27. An article for an aerosol provision system, the article comprising a first aerosol- generating material and a second aerosol-generating material, wherein the second aerosol-generating material is in the form of discrete particles, or in the form of an agglomerated body of particles, wherein the second aerosol-generating material has a greater density than the second aerosol-generating material.

28. An article as claimed in claim 27, wherein the second aerosol-generating material comprises beads or pellets of aerosol-generating material.

29. An article as claimed in claim 27 or claim 28, wherein the second aerosol- generating material is a compressed, extruded or moulded body of aerosol-generating material.

30. An article as claimed in any one of claims 27 to 29, for use in an aerosol provision system as claimed in any one of claims 1 to 26.

31. An article as claimed in any one of claims 27 to 30, wherein the first aerosolgenerating material and the second aerosol-generating material have the same nicotine content.

32. An article as claimed in any one of claims 27 to 31, wherein the first aerosolgenerating material and second aerosol-generating material release nicotine at the same rate once heated to a given temperature.

33. An article as claimed in any one of claims 27 to 32, wherein the first aerosol- generating material is in the form of discrete particles, or in the form of an agglomerated body of particles.

34. An article as claimed in claim 33, wherein the first aerosol-generating material comprises beads or pellets of aerosol-generating material, or is a compressed, extruded or moulded body of aerosol-generating material.

35. An article as claimed in any one of claims 27 to 34, the article comprising a first region comprising the first aerosol-generating material and a second region comprising the second aerosol-generating material. - 37 -

36. An article as claimed in claim 35, wherein the second region is configured to be downstream of the first region.

37. Use of an aerosol provision system as claimed in any one of claims 1 to 26 to provide a consistent delivery of volatile components in an aerosol produced by the system over a period of use producing multiple puffs.
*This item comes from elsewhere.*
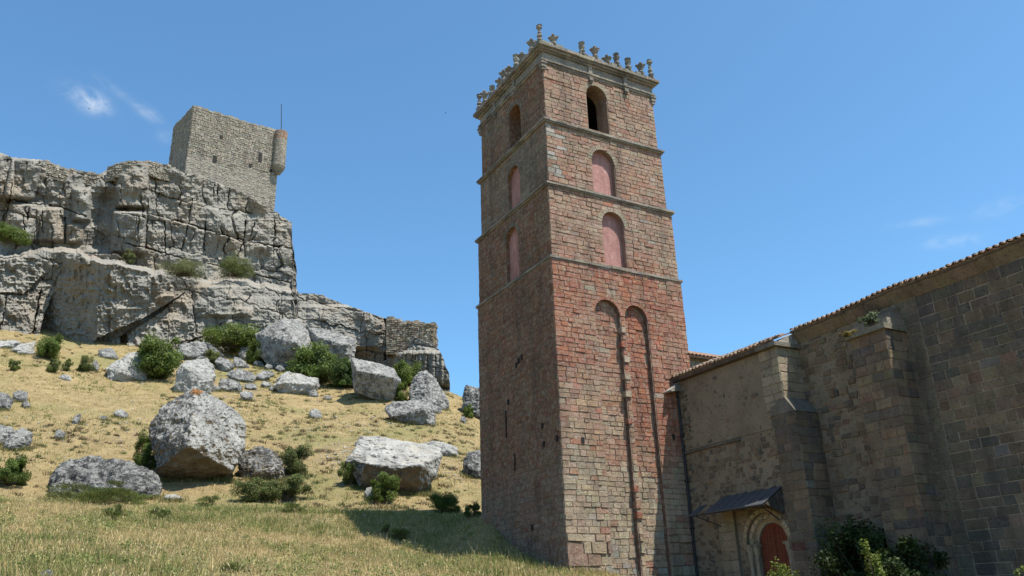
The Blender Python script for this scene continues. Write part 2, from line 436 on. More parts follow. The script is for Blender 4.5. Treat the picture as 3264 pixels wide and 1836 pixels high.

38. Use of an article as claimed in any one of claims 27 to 36 to provide a consistent delivery of volatile components in an aerosol produced by heating the article over a period of use producing multiple puffs.

39. A method of generating an aerosol using the system of any one of claims 1 to 26 or the article of any one of claims 27 to 36, wherein the method comprises heating the first region to a first peak temperature and heating the second region to a second peak temperature, wherein the second region reaches the second peak temperature later than the first region reaches the first peak temperature.